Elie Topf 02

Interview-Transkription: MC Kassetten
Elie Topf im Dialog mit seiner Nichte Marianne, 17.6.1998

Ich bin 1919 nach dem ersten Weltkrieg geboren. Wahrscheinlich zu Hause, da meine Mutter manchmal eine Hebamme erwähnte. Die jüngste Jugend verbrachte ich in der Karajangasse im 20. Bezirk in Wien. Wir hatten eine Wohnung, die aus drei Räumen bestand. Einer Küche, die sehr klein war, dann einem Raum, der einen Eingang von der Gasse aus gehabt hat, das war sozusagen ein Geschäftsladen, der uns als Wohnraum diente und dann gab es noch einen Raum, wo wir geschlafen haben. Ich war das vierte Kind, also waren wir sechs Personen, ein Jahr später ist dann noch meine Schwester Lotte geboren und so sind wir bald zu siebt in dieser kleinen Wohnung gewesen.
Die früheste Erinnerung ist, dass die Gasse unser Spielplatz war. Die Gassen waren damals sehr eng und es fuhren noch Pferdefuhrwerke. Gaslaternen waren die Straßenbeleuchtung. Die Karajangasse war noch nicht gepflastert.
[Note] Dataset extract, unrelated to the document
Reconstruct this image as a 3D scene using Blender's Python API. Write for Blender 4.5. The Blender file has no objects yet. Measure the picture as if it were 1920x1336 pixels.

Wir hatten kein Wasser in der Wohnung und das Klosett, das am Gang war, mussten wir mit den anderen Parteien teilen, ungefähr sechs Parteien für zwei Klos. Außerdem gab es keine Wasserspülung, man musste an einem kleinen Knopf ziehen und dann ist das Ganze wahrscheinlich in eine Senkgrube gefallen. Natürlich war der Geruch abscheulich, der sich dann noch mit diversen Gerüchen aus den Küchen vermengt hat. Der Hof war düster und klein, mit einer großen Klopfstange, auf der die Teppiche ausgeklopft wurden. Nur die Küche gab unserer Wohnung, die feucht und kalt war, etwas Wärme, da wir dort mit Kohle und etwas Holz geheizt haben. Außerdem hatten wir einen ganz kleinen Eisenofen im Zimmer mit einem großen Abzugsrohr, das durch das ganze Zimmer ging. Es war natürlich sehr teuer zu heizen und man sparte, wo man nur konnte. Das meiste Geld ging aber für Lebensmittel auf. Es lebte noch eine Person bei uns, das war die berühmte Hanju. Sie war unser Mädchen für alles. Eigentlich kam sie durch einen Zufall zu uns. 1914 spazierte meine Mutter mit meiner ältesten Schwester, mit Clary, im Augarten.
Dort sahen sie plötzlich eine Frau auf einer Bank sitzen, die etwas übermüdet und verwahrlost aussah. In einem Tuch hatte sie ein paar Habseligkeiten eingewickelt. Clary lief zu ihr und wollte mit ihr sprechen, aber sie konnten sich nicht verständigen. Clary kannte die Sprache, welche diese Frau sprach, nicht. Es stellte sich heraus, dass es Ruthenisch war. Die Sprache, die man damals in der Ukraine gesprochen hat und die auch meine Mutter verstand. Diese Frau war, auf Einladung einer Familie, nach Wien gekommen, bei der sie hätte arbeiten sollen. Mama brachte sie zu dieser Familie, aber es stellte sich heraus, dass sie keinen Platz für Hanju hatten und so war die Frau wieder auf der Straße. Also nahm meine Mutter Hanju zu uns mit. Sie stellte ein Bett in der Küche auf und am nächsten Tag würde man dann weitersehen. Hanju sah wie eine alte Frau aus. Sie war aber nicht alt, vielleicht zwischen zwanzig und dreißig Jahre. Sie half meiner Mutter, uns zu betreuen.